### GIVEN MATERIAL
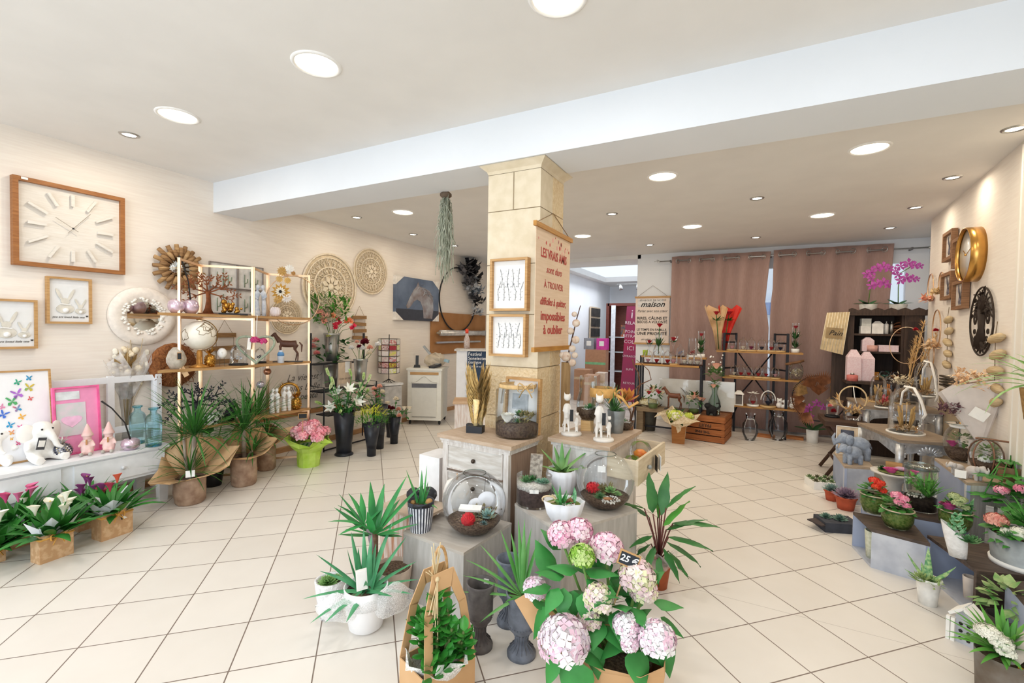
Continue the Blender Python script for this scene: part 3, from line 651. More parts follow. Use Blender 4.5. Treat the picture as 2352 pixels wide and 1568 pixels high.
t = picture('gift_frame', 'pink boxed baby frame with heart print, right of the butterflies', 'picture', (-4.43, (a.y+b.y)/2, BZ), RZL, b.y-a.y, a.z-BZ, M('#f06aa2', .5), M('#f49cc6', .5, 0, .03), .012, .03, tilt=-.1)
w = b.y-a.y; h = a.z-BZ
MB().box((-w*.18, -.002, h*.87), (w*.5, .003, h*.12)).build('label_panel', M('#dfe3e6', .6), t); MB().box((-w*.12, -.002, h*.52), (w*.62, .003, h*.48)).build('photo_panel', M('#e6d3de', .6, hx2='#cdd6d3', scale=12), t)
MB().slab([(-w*.12+.1*w*3*(sin(k*pi/10)**3)*.75, h*.5+.1*w*2*(cos(k*pi/10)-.3*cos(k*pi/5)-.1*cos(.3*k*pi))*.8) for k in range(20)], .003, T((0, -.005, 0))).build('heart', M('#f4c3e0', .5), t)
# plush animals and dolls
PLUSH = M('#f4f2ee', .95, 0, .03, 60, .3)
def plush(px, py, w, label, rz=0):
    P, r, h = B(px, py, BZ, w, w); s = r*1.4
    t = blob('plush_elephant', label, 'plush toy', P+Vector((-.03, 0, 0)), face(P)+rz, [('b', (0, 0, s*.75), (s*.62, s*.55, s*.75)), ('b', (s*.05, -s*.1, s*1.55), (s*.52, s*.5, s*.5)), ('t', [(s*.1, -s*.5, s*1.5), (s*.2, -s*.75, s*1.15), (s*.3, -s*.8, s*.8), (s*.5, -s*.85, s*.65)], [s*.22, s*.16, s*.13, s*.1]),
        ('t', [(-s*.35, -s*.2, s*.35), (-s*.5, -s*.8, s*.2), (-s*.5, -s*1.0, s*.2)], [s*.3, s*.22, s*.24]), ('t', [(s*.35, -s*.2, s*.35), (s*.55, -s*.8, s*.2), (s*.55, -s*1.0, s*.2)], [s*.3, s*.22, s*.24]),
        ('t', [(-s*.5, -s*.1, s*1.05), (-s*.7, -s*.45, s*.7)], [s*.18, s*.16]), ('t', [(s*.5, -s*.1, s*1.05), (s*.75, -s*.35, s*.75)], [s*.18, s*.16])], PLUSH, fuse=s*.09, group='white plush elephants')
    for sg in (-1, 1):
        m = MB(); m.ball((s*.05+sg*s*.62, -s*.05, s*1.5), (s*.36, s*.1, s*.48), 10, Matrix.Rotation(sg*.5, 3, 'Z')); m.build('ear', M('#efe9e2', .95, 0, .03), t); MB().ball((s*.05+sg*s*.22, -s*.52, s*1.68), s*.05, 6).build('eye', INK, t)
    m = MB().mat(0).box((-s*.28, -s*.66, s*1.0), (s*.34, .004, s*.6), ry=.2).mat(1).box((-s*.28, -s*.68, s*1.0), (s*.26, .003, s*.32), ry=.2); m.build('price_tag', [M('#4a4a4d', .7), PAPER], t)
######
▸ PROMPT
All of the lines above should be retyped precisely, apart from the pictures.

▸ COMPLETED TASK
Continue the Blender Python script for this scene: part 3, from line 651. More parts follow. Use Blender 4.5. Treat the picture as 2352 pixels wide and 1568 pixels high.
t = picture('gift_frame', 'pink boxed baby frame with heart print, right of the butterflies', 'picture', (-4.43, (a.y+b.y)/2, BZ), RZL, b.y-a.y, a.z-BZ, M('#f06aa2', .5), M('#f49cc6', .5, 0, .03), .012, .03, tilt=-.1)
w = b.y-a.y; h = a.z-BZ
MB().box((-w*.18, -.002, h*.87), (w*.5, .003, h*.12)).build('label_panel', M('#dfe3e6', .6), t); MB().box((-w*.12, -.002, h*.52), (w*.62, .003, h*.48)).build('photo_panel', M('#e6d3de', .6, hx2='#cdd6d3', scale=12), t)
MB().slab([(-w*.12+.1*w*3*(sin(k*pi/10)**3)*.75, h*.5+.1*w*2*(cos(k*pi/10)-.3*cos(k*pi/5)-.1*cos(.3*k*pi))*.8) for k in range(20)], .003, T((0, -.005, 0))).build('heart', M('#f4c3e0', .5), t)
# plush animals and dolls
PLUSH = M('#f4f2ee', .95, 0, .03, 60, .3)
def plush(px, py, w, label, rz=0):
    P, r, h = B(px, py, BZ, w, w); s = r*1.4
    t = blob('plush_elephant', label, 'plush toy', P+Vector((-.03, 0, 0)), face(P)+rz, [('b', (0, 0, s*.75), (s*.62, s*.55, s*.75)), ('b', (s*.05, -s*.1, s*1.55), (s*.52, s*.5, s*.5)), ('t', [(s*.1, -s*.5, s*1.5), (s*.2, -s*.75, s*1.15), (s*.3, -s*.8, s*.8), (s*.5, -s*.85, s*.65)], [s*.22, s*.16, s*.13, s*.1]),
        ('t', [(-s*.35, -s*.2, s*.35), (-s*.5, -s*.8, s*.2), (-s*.5, -s*1.0, s*.2)], [s*.3, s*.22, s*.24]), ('t', [(s*.35, -s*.2, s*.35), (s*.55, -s*.8, s*.2), (s*.55, -s*1.0, s*.2)], [s*.3, s*.22, s*.24]),
        ('t', [(-s*.5, -s*.1, s*1.05), (-s*.7, -s*.45, s*.7)], [s*.18, s*.16]), ('t', [(s*.5, -s*.1, s*1.05), (s*.75, -s*.35, s*.75)], [s*.18, s*.16])], PLUSH, fuse=s*.09, group='white plush elephants')
    for sg in (-1, 1):
        m = MB(); m.ball((s*.05+sg*s*.62, -s*.05, s*1.5), (s*.36, s*.1, s*.48), 10, Matrix.Rotation(sg*.5, 3, 'Z')); m.build('ear', M('#efe9e2', .95, 0, .03), t); MB().ball((s*.05+sg*s*.22, -s*.52, s*1.68), s*.05, 6).build('eye', INK, t)
    m = MB().mat(0).box((-s*.28, -s*.66, s*1.0), (s*.34, .004, s*.6), ry=.2).mat(1).box((-s*.28, -s*.68, s*1.0), (s*.26, .003, s*.32), ry=.2); m.build('price_tag', [M('#4a4a4d', .7), PAPER], t)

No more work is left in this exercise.